Recently, I did something that ended up really backfiring. I was in a space where I was giving of my mind, heart, energy, talents, and loving kindness at work, at home, in the community, and with family in big ways. This brought me joy, and I felt like I was doing some good in the world. I was going full speed, which initially was amazing because of how much I was getting done – until one day, it all hit me. I became irritable, edgy, dramatic, exhausted, and snappy. It wasn’t pretty, you all!

How did I let it get that way? To say it simply, I forgot to pour back in. I kept thinking, “I just need to get through the next thing, and then I’ll slow down,” but there is always another thing after that, so I just kept speeding up.

You might find yourself, particularly at this time of year, in the same place of speeding up, staying late, working over the weekend, and overextending elsewhere in your life while thinking, “If I can just get through the next thing…” You might be experiencing the impact of that on you physically, with headaches or lack of energy, in your actions, like procrastinating or isolating from others, or having a higher level of emotions such as anxiety, frustration, or anger.

Whew, I know it can be easy to get in that place. And there is a ton to do during this busy time of year for fundraisers. So, what can you do that is simple and quickly applicable?

First, consider what you’re believing right now. Have you convinced yourself that you just have to push and run and do everything possible to get the money in the door?

The truth is, it isn’t about the money – it’s about the relationship with your donors. This work is about building and deepening relationships through creating meaningful connections with donors. That may include thanking them, sending touch points, meeting with them, and yes, asking (and even asking boldly) for increased gifts.

Next, consider how you want to show up for your donors. Frazzled and anxious because you’re chasing the money, or grounded and focused on building a long-term relationship?

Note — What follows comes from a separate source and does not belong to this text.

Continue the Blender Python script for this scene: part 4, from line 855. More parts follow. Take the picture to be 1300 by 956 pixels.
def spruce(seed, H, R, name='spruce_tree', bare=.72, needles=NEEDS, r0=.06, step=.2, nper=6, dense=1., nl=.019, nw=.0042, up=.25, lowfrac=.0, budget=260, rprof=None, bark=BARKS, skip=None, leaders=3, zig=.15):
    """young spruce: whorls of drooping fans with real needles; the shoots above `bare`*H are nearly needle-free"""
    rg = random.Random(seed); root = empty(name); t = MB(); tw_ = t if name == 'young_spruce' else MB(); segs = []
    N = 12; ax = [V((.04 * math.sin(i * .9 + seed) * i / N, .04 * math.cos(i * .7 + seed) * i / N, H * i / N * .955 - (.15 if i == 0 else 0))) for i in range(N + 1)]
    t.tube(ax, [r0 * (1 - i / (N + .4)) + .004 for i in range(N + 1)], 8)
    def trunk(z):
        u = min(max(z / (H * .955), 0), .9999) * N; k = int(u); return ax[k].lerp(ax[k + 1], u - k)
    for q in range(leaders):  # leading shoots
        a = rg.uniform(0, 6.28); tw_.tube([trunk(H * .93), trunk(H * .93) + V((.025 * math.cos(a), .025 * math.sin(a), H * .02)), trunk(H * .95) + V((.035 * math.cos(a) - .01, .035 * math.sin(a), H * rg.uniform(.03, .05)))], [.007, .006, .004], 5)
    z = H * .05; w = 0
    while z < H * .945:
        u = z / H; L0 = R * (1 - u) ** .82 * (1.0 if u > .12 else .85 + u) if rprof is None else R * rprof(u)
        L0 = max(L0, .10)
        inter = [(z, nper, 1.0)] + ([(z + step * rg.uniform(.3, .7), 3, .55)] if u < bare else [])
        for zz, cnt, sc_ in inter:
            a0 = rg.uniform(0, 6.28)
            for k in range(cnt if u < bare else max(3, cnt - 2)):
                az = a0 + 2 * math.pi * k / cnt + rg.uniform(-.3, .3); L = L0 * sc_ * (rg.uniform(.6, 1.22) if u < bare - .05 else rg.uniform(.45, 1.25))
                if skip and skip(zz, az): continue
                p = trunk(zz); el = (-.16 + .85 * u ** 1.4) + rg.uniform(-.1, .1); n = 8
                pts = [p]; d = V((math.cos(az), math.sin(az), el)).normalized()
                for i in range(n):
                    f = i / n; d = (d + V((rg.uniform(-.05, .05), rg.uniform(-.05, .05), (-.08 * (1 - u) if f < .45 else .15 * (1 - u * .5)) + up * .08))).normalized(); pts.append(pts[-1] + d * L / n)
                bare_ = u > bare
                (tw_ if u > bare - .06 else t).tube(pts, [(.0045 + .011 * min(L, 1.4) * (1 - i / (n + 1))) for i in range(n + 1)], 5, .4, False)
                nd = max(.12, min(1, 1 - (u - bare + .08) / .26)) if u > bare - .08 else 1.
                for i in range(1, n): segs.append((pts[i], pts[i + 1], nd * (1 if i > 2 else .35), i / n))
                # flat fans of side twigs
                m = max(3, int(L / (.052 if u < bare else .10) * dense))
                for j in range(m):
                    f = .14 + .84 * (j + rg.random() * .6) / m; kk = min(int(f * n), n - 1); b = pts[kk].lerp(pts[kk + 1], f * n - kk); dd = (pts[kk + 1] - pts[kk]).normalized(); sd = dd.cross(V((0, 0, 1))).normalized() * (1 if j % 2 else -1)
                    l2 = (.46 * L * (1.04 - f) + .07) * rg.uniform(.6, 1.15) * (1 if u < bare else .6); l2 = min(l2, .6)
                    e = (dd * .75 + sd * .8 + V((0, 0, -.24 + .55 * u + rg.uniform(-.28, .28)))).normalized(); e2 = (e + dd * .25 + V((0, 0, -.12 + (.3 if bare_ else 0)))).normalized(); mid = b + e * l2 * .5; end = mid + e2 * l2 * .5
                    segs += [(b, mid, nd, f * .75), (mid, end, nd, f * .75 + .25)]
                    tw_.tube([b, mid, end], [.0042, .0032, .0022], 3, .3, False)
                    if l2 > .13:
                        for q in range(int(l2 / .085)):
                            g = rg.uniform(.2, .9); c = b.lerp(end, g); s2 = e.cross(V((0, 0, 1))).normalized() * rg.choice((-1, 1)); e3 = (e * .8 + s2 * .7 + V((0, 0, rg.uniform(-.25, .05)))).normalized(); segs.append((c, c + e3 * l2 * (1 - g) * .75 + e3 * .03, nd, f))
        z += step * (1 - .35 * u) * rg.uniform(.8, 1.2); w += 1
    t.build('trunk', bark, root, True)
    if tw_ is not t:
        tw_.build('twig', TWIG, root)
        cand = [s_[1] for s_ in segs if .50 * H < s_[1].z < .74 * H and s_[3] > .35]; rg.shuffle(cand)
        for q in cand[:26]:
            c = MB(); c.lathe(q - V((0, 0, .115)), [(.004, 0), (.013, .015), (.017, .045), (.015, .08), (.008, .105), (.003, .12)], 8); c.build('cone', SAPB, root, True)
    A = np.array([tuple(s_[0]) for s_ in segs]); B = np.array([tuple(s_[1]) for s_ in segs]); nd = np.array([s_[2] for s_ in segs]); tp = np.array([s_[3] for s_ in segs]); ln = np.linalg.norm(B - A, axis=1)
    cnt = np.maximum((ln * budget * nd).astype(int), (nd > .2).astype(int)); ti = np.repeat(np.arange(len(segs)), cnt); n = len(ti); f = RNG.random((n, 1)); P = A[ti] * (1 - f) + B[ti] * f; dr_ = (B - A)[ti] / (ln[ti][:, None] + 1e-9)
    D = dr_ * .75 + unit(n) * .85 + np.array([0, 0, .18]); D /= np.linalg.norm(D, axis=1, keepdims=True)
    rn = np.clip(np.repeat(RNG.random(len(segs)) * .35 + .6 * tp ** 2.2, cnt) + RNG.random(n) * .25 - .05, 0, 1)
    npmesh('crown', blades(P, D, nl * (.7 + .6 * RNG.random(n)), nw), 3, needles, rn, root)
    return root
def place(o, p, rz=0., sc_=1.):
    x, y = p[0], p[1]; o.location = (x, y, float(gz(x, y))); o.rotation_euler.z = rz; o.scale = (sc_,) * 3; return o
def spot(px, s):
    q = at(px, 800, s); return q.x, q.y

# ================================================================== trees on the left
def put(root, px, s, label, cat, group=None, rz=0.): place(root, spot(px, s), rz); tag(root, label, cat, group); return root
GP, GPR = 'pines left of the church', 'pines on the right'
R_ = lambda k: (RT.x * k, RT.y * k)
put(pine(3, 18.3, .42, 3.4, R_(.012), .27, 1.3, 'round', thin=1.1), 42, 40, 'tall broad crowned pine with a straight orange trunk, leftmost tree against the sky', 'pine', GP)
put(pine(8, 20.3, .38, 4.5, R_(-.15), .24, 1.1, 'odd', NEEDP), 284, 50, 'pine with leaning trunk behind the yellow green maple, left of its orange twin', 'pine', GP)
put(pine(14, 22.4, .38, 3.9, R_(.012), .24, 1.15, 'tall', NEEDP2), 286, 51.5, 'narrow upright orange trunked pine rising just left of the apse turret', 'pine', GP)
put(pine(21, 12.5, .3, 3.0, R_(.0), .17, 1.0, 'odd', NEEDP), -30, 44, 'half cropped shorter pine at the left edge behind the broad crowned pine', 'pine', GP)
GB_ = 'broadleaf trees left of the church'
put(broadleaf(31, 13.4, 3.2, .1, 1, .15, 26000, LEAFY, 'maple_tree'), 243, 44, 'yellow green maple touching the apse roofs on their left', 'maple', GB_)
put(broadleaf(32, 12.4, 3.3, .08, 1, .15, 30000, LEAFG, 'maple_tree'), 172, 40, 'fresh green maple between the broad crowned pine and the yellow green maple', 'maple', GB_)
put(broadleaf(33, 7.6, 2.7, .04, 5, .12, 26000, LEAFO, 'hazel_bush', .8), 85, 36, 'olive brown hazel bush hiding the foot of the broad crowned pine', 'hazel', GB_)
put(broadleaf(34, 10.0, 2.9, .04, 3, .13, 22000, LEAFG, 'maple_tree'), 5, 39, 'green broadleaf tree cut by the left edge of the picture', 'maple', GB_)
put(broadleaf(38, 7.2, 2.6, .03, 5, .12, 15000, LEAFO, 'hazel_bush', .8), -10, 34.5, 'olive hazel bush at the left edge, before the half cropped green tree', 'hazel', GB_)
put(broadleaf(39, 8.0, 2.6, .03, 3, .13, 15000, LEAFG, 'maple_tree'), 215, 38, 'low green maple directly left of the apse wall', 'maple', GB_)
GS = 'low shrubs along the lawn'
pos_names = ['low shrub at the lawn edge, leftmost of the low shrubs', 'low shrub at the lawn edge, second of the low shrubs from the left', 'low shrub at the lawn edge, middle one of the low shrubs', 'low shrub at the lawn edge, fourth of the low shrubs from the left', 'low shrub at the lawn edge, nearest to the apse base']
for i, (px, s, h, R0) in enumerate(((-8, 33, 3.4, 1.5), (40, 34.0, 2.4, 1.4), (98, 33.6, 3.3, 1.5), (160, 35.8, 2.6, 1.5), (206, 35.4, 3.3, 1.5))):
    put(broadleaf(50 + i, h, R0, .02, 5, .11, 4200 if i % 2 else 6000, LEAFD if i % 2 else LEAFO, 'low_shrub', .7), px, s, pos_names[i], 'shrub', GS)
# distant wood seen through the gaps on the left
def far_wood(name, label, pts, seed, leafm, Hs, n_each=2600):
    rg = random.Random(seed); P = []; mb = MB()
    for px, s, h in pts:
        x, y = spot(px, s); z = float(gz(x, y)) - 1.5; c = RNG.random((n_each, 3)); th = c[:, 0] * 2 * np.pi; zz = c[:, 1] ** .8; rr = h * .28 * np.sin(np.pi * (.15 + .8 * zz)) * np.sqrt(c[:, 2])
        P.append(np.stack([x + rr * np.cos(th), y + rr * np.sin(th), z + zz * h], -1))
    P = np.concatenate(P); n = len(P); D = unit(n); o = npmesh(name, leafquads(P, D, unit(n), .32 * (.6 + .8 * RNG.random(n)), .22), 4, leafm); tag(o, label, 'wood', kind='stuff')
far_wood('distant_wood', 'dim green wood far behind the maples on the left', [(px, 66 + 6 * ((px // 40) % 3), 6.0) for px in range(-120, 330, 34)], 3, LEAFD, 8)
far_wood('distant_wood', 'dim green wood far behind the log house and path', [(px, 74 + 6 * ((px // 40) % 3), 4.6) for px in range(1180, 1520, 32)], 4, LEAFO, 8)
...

You can be asking for the same exact increased gift, but your beliefs and energy are going to impact how the donor experiences the interaction.

One way to shift your energy is to take those 15-minute breaks to walk, breathe, laugh, dance, or close your eyes during the day, along with other self-care strategies. But first, you want to start with your mindset.

Your beliefs drive your actions, and your body responds.

Take a moment right now to close your eyes and think about an area where you’re feeling anxiety. Maybe you’re behind on your revenue goals, or you had a donor come back to you and say they need to push their gift to 2024. How does your body feel right now? What sensations are you feeling? What belief or mindset is driving your experience?

Now, take a moment to say the following to yourself: I am a gift. I have the privilege and incredible opportunity to connect my donor’s heart and passion to the good work our organization is doing.

Once you’ve said that to yourself (maybe more than once!), think about that tough situation again. How has your energy shifted? How is your body responding differently when you’re kind to yourself?

Giving and giving and giving more is not uncommon, especially for fundraisers like you, but I hope my experience and these tips can help you start to shift into a healthier mindset that sets you up for success.